It's interesting to see what motivates pirates. Surprisingly it isn't money. In Mexico, pirates live off of their trade, because they have no other means of support. Not so the case in the United States. One insider mentions in the article that it is true that no one gets paid for their efforts. It's piracy for piracy's sake driven by American work ethic.
Excerpted from the article:
1. THE INSIDERIdeas for the future
Industry and theater employees run their own straight-to-video operations. Hackers looking for prerelease videogames target company servers. And before that long-awaited CD hits Amazon.com, moles inside disc-stamping plants have already got a copy.
2. THE PACKAGER
The pirated goods are passed on to a release group. These groups take multi-gigabyte movie files and squeeze them down for easy online trading.
3. THE DISTRIBUTOR
Release groups are known to have exclusive relationships with certain so-called topsites. These are the highly secretive sites at the top of the distribution pyramid. When a topsite operator drops a file, the avalanche begins.
4. THE COURIERS
Alerted by release groups, worker bees spring into action, copying and transferring files from the topsites to lower-level dump sites, and then from there to P2P networks like Kazaa and Morpheus. For the couriers, the payoff is props from their peers and credits redeemable for goods on upper levels of the pyramid.
5. THE PUBLIC
After the file is copied thousands of times the P2P networks saturate, allowing casual file-traders easy access to the newest movies, music, and videogames.
1. Come up with software that seeds the P2P networks. Steps 3 and 4 can be eliminated with a little know-how. The topsites exist only as the gateway to the networks, while the couriers do their share to distribute. Reading the article, the courier's job was described as mostly cutting and pasting. That sounds like something software can do.
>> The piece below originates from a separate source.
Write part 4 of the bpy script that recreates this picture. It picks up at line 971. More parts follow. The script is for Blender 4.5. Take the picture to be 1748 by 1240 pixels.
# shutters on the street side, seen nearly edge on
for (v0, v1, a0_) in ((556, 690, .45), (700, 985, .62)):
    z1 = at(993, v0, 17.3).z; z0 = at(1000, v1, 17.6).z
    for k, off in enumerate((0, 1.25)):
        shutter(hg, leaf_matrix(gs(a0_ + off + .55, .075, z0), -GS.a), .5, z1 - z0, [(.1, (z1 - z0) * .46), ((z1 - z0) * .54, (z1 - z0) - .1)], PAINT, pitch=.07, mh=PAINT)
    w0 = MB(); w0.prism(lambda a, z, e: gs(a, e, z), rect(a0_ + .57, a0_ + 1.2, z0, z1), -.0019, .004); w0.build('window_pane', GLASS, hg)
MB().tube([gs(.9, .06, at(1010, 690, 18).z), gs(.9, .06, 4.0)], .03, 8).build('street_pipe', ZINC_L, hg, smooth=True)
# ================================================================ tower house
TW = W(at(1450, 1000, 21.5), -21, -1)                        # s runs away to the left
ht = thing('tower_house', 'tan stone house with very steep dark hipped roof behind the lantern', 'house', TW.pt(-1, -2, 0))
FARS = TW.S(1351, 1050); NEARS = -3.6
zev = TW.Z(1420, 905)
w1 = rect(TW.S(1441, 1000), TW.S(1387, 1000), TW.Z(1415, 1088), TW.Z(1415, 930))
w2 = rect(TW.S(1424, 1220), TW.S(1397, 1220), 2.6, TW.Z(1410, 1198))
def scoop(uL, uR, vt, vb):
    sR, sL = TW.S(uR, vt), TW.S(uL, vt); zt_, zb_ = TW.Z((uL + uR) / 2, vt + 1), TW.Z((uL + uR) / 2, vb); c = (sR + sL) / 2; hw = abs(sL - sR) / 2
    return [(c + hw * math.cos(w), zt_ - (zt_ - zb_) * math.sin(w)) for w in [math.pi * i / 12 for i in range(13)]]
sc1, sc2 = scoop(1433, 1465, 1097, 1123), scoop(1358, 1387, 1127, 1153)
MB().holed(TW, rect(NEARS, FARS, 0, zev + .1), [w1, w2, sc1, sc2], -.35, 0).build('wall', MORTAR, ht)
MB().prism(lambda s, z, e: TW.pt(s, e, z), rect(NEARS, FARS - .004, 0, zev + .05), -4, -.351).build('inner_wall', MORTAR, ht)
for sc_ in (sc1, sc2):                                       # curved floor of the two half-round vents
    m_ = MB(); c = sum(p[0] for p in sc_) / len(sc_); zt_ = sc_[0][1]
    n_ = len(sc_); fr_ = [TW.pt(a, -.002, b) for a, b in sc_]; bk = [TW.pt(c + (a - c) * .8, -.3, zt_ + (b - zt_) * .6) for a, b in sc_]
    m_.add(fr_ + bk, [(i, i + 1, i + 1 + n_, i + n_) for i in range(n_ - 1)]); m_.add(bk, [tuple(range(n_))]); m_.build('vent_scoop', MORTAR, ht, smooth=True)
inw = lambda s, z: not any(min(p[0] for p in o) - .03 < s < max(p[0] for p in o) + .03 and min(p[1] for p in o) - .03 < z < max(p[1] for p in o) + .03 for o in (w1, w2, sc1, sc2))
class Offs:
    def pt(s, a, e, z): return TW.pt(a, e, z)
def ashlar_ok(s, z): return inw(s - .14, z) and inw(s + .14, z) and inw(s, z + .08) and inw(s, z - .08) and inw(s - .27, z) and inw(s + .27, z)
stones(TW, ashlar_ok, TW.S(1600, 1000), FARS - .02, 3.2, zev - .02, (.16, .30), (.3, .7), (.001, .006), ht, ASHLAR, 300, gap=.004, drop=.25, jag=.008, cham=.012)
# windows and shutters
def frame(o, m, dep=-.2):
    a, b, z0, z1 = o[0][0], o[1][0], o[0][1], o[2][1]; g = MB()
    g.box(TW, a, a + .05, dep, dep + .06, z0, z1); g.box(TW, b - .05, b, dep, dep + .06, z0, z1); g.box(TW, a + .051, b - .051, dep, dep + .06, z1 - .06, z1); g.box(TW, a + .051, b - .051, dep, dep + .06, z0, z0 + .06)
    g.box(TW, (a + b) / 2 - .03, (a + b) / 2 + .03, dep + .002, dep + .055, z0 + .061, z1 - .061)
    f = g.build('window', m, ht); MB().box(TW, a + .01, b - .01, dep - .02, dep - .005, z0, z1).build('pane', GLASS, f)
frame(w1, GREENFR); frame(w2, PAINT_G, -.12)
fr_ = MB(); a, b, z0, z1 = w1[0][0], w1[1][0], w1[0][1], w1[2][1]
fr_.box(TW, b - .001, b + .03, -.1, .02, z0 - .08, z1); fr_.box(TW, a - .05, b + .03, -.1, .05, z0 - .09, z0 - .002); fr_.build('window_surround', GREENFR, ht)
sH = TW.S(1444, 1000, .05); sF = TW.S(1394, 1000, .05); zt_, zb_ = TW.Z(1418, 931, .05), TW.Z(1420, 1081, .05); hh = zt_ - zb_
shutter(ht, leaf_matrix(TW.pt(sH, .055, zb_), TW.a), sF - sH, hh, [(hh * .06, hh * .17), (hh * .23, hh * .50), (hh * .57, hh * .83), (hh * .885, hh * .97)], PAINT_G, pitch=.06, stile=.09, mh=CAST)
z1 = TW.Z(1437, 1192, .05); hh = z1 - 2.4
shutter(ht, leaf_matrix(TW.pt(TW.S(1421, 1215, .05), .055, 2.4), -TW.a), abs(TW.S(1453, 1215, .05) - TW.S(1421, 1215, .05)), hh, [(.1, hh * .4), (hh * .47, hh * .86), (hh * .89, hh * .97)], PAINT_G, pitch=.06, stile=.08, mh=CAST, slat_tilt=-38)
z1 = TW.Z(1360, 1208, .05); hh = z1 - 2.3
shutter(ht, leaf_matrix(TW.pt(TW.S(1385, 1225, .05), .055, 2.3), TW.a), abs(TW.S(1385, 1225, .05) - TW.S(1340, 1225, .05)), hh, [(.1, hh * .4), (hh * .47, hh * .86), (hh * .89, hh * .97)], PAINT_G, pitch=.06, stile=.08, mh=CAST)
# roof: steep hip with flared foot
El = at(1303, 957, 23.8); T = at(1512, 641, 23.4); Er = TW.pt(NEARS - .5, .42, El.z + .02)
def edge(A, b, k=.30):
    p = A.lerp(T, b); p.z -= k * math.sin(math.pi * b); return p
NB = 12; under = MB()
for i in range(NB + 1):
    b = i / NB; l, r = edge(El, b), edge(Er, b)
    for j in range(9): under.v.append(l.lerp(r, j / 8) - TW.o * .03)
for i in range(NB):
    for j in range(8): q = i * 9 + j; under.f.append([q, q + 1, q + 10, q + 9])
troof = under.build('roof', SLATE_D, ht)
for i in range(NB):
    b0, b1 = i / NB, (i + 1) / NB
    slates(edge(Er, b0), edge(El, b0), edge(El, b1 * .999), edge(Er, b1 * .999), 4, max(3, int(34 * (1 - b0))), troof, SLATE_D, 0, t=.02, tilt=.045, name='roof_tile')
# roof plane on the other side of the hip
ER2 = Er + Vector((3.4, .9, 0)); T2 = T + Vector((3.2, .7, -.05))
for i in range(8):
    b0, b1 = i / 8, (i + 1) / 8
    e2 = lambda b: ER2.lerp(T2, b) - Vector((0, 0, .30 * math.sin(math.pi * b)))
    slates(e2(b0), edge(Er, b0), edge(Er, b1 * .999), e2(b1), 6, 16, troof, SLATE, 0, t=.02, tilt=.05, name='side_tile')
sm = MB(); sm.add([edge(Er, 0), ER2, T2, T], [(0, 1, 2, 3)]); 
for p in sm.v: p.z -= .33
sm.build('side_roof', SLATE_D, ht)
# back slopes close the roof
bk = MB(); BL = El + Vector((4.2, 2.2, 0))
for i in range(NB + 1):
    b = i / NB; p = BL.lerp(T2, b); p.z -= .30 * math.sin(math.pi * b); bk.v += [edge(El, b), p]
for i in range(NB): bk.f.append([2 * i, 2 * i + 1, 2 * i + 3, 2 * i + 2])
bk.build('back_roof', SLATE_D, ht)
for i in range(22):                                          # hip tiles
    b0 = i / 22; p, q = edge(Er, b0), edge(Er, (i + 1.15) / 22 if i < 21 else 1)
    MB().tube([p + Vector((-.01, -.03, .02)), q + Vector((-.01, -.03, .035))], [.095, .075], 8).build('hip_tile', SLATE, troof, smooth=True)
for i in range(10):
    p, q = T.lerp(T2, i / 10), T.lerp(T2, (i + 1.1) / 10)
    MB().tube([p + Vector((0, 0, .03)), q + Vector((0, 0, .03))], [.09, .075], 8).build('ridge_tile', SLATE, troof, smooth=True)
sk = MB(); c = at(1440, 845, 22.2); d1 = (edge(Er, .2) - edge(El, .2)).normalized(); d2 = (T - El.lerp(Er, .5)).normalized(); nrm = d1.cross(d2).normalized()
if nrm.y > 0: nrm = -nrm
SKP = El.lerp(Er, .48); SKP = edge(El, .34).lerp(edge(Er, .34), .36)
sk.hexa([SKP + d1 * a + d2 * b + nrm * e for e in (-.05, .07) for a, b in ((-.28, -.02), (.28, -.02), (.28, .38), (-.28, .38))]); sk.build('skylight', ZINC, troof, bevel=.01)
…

2. Music distributors could set up a centralized page or service (like Napster or iTunes) where the number of movie or music downloads can be counted, and that number is put into an index, which is updated every second of every day. If the stock market and the Billboard charts got together in the back of a '64 Chevy, that index would be the result. With this index, people could pay and invest in artists and labels the same way they do with stocks and bonds. Anyone can be a patron of the arts.
2a. I'm sure labels, even the small ones, have figures like projected sales where you can compare the number of downloads to the projections. This could determine the success of a particular artist. It wouldn't be fair to hold a commercial artist, like Britney Spears, to the same sales expectations as an independent artist like Cat Power, so you hold them to their relative projections.
Conclusion
The American thing to do is to see media pirates as friendly competitors rather than adversaries. The RIAA can't afford to look upon copyright violators as enemies in a war, because once they take that stance, they will find they are deep in a guerilla war with an enemy that has already won the hearts of the people. A blow against the guerillas is a blow against the people, as the copyright lawsuits seem to indicate. The first thing the RIAA should do is to calm down and use the pirate's weapons for their own benefit without harming the people they are trying to win over.
If Apple could implement a new distribution scheme, that means that new ideas are possible. Unless, of course the RIAA isn't willing to change its ways, which the past has shown. Then what we'll have is something out of a science fiction novel... the self-perpetuating pre-potent content distributors who, allied with a government, persecute cultural Prometheuses and the race of men enslaved by darkness.